Na Baia dos Guatós também há um movimento para revitalizar o idioma, com suporte de Godoy e Kristina, que estiveram no local em 2016, 2017 e 2018 para oficinas com professores. Os habitantes das duas aldeias não mantêm muito contato uns com os outros.
Pesca, caça e artesanatos
As principais atividades de subsistência da ilha isolada Ínsua são a pesca com vara na temporada permitida - para consumo próprio e venda -, a caça de capivaras, jacarés e caititus, e o plantio de mandioca, feijão, milho, cana, abóbora e melancia. Algumas famílias criam galinhas e um pouco de gado.

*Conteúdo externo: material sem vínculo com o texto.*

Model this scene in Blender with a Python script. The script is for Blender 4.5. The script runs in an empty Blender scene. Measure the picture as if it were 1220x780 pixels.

Moradores da aldeia também fazem artesanatos com plantas nativas e em madeira e são conhecidos pela habilidade em produzir canoas, atividade que perdeu força nos últimos anos mas ainda é mantida por Sebastião Correia, de 64 anos. Ele é separado da esposa e vive com dois filhos. Outros cinco moram em áreas urbanas.
Rosineli da Costa, de 30 anos, cursa a oitava série na escola indígena. Ela retomou os estudos em 2022, suspensos há 13 anos para cuidar dos dois filhos. Viúva há um ano, pretende cursar universidade, mas ainda não definiu o curso.
Ela produz cestos, porta-joias, tapetes e vestimentas típicas usadas em ocasiões de festas com material colhido na própria aldeia e no rio, como aguapé e folha de lança (plantas de água) e folhas de carandá e apuí (palmeiras). Os artesanatos são vendidos por uma prima dela em feiras de Corumbá e outras cidades.
"Trabalho (formal) só tem de professor, no posto de saúde e no tratamento de água", informa Francisca. Este é um dos motivos que levam vários guatós a migrarem para áreas urbanas, como Corumbá.
Dos 11 irmãos de Francisca, só cinco vivem na aldeia. Entre os 10 irmãos de Rosineli, quatro permanecem na Uberaba - um deles é o cacique Osvaldo Correia da Costa e o outro o vice cacique e coordenador da escola, Laucídio Correia da Costa.